Coming specifically to Nato, will such factors be enough to pull apart the 70-year-old organisation? Not in the immediate future. As Banerji points out, the need for Nato was emphasised in 2014 by none other than Nato’s former Supreme Allied Commander Admiral James Stavridis who was then quoted as saying that the then Nato summit was ‘the most important one since the fall of the Berlin Wall’ because of multiple crises around the world.

‘Nato was given a new lease of life at the Wales Summit in 2014 after the Russian intervention in Crimea and it is difficult to see it disappearing, notwithstanding the inner tensions.
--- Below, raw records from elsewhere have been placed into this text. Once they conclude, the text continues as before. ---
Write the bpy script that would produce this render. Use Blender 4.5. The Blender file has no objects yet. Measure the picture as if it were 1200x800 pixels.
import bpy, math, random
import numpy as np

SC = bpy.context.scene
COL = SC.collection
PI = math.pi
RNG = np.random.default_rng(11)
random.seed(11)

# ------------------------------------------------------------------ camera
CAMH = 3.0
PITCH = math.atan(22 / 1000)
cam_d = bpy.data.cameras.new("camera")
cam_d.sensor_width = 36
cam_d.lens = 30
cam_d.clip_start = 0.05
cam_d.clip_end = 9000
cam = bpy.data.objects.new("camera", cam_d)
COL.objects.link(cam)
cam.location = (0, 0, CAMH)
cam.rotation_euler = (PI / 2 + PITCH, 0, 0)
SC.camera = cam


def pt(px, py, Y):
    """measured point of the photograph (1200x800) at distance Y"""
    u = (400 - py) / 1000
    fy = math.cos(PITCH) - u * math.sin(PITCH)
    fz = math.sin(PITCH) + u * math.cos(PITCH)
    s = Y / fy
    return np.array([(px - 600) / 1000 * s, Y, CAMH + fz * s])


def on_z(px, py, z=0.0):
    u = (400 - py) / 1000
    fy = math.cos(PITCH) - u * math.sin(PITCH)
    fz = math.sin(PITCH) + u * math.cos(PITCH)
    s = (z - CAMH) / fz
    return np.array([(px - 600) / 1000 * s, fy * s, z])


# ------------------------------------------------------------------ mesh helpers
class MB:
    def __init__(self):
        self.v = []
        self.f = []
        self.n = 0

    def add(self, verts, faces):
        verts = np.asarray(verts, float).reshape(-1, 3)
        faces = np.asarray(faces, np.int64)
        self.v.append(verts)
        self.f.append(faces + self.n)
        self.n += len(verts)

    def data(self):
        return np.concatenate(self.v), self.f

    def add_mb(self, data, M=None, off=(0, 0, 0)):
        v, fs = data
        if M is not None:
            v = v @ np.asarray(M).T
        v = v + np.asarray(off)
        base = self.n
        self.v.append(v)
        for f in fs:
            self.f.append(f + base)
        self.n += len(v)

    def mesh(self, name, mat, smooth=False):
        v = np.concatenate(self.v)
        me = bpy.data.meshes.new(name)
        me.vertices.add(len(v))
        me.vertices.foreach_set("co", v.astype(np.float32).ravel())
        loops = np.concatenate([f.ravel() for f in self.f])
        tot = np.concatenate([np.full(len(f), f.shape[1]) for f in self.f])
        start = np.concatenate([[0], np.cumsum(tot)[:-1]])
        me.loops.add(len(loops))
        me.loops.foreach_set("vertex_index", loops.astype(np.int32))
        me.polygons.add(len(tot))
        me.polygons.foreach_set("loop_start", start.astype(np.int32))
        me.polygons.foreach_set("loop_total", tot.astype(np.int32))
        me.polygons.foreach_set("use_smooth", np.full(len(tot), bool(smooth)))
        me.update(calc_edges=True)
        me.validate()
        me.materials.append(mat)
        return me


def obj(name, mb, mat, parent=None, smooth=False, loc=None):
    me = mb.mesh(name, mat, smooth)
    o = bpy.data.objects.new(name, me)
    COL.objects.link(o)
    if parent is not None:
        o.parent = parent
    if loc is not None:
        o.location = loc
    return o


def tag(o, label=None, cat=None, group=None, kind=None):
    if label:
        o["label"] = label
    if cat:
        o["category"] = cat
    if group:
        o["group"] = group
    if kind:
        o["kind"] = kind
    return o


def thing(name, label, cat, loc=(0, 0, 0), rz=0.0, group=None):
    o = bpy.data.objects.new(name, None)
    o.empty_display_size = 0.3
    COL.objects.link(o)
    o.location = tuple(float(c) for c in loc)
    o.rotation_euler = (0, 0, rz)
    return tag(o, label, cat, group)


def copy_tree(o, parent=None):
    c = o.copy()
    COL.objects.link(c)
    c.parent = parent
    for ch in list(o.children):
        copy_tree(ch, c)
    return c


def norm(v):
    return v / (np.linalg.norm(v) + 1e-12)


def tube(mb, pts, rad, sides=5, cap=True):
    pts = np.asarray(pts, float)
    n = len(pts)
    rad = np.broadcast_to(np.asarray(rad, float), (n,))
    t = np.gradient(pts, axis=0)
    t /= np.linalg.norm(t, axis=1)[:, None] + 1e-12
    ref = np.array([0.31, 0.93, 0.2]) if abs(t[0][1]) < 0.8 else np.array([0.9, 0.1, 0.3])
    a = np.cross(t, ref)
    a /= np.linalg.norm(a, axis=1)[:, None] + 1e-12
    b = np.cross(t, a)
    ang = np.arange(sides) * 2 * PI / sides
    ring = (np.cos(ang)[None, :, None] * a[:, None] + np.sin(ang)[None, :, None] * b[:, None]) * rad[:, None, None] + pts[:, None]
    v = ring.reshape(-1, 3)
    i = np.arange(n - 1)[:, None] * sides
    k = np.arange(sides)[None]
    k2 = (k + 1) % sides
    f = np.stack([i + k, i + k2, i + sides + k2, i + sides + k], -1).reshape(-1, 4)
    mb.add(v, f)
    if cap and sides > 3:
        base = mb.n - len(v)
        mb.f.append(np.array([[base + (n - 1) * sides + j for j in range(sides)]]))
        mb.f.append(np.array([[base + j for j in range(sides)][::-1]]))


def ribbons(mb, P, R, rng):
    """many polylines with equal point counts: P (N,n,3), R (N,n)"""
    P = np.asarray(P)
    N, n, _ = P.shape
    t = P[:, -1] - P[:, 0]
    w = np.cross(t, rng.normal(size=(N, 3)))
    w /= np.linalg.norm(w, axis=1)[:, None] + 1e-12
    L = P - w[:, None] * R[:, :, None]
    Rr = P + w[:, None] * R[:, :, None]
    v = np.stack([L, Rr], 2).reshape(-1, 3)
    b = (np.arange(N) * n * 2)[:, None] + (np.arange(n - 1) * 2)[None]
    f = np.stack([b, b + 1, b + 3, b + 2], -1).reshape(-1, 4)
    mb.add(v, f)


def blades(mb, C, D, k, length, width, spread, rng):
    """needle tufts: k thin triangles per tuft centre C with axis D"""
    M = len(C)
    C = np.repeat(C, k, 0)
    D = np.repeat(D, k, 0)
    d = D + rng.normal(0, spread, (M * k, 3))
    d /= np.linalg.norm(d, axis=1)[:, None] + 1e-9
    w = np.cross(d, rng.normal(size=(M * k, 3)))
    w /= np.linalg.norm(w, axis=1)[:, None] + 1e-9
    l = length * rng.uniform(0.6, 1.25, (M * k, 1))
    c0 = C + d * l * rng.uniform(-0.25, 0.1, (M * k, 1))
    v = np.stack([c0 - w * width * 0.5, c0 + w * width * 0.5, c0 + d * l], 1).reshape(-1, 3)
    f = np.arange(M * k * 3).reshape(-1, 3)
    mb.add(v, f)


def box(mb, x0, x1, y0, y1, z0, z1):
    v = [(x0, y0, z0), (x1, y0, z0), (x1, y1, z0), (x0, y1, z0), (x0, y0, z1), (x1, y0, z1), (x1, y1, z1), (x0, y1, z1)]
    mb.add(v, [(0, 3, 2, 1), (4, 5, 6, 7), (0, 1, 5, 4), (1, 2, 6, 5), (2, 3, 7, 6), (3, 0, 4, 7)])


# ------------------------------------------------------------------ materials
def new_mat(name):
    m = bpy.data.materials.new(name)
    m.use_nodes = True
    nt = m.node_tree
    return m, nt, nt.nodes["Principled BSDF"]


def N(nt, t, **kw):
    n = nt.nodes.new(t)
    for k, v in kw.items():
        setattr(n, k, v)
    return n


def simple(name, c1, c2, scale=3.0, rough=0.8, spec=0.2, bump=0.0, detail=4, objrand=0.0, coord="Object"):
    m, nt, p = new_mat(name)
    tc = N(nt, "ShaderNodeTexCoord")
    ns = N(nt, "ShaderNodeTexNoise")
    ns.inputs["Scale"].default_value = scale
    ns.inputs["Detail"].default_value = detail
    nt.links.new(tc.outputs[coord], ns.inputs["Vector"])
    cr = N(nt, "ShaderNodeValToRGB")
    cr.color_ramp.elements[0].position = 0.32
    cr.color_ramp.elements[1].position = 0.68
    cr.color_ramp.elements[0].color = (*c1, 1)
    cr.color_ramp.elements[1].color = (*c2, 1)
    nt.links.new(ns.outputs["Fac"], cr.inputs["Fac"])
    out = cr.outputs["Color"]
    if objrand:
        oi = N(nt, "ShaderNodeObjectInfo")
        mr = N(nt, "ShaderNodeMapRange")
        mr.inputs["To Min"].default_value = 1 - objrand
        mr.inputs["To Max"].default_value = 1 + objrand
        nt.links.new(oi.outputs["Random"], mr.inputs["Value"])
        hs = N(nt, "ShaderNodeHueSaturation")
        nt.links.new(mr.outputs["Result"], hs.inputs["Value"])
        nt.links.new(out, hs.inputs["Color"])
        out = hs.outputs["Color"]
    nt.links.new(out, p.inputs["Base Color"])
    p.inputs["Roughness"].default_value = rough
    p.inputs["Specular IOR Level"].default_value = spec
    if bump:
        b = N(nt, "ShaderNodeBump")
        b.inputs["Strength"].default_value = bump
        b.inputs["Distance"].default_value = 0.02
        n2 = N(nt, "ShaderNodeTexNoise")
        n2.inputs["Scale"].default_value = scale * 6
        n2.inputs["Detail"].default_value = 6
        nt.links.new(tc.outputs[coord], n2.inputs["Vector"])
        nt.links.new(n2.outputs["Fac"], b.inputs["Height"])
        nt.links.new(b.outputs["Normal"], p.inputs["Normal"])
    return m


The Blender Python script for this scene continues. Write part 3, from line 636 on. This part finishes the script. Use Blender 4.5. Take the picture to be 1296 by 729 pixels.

I don’t think we are about to see the end of Nato anytime soon,’ says Banerji

Another big unifying factor for Nato countries is Russian and China adventurism. But complications have increased on this front with Turkey’s President Recep Erdogan threatening to veto a plan to defend the Baltic states against Russia unless Nato recognised the Syrian Kurdish People’s Protection Units (YPG) ‘as terrorists.’ Erdogan’s statement suggests that with the U.S.’s tacit retreat from the world stage, nation-states now seem prepared to strike hard bargains with other Nato member countries for self-interest. This is something Banerji feels, the two nations will only celebrate and already we are seeing the signs of an increased global role from them.

‘The US withdrawal from the world stage will certainly make it easier for both China and Russia to be more activist and assertive. China has been moving inexorably, for quite some time now, towards a greater global presence and influence, especially through its Belt and Road Initiative. In the case of Russia we are seeing a more activist foreign policy once again, especially in the cases of Syria and Venezuela.’

Clearly, the churning in the global order is underway and it remains to be seen just which way the dice will fall. But what of India? Is India impacted by the internal disorder within Nato? Not really, according to Banerji.

‘India is a big country, with significant political and economic clout and defence capability. The state of NATO or the extent of its global influence does not impact on India in a significant way. It is in India’s interest to maintain good relations with the US, Europe, Russia and China. China is India’s natural rival in many ways, but India does not have to depend on NATO in managing that rivalry.’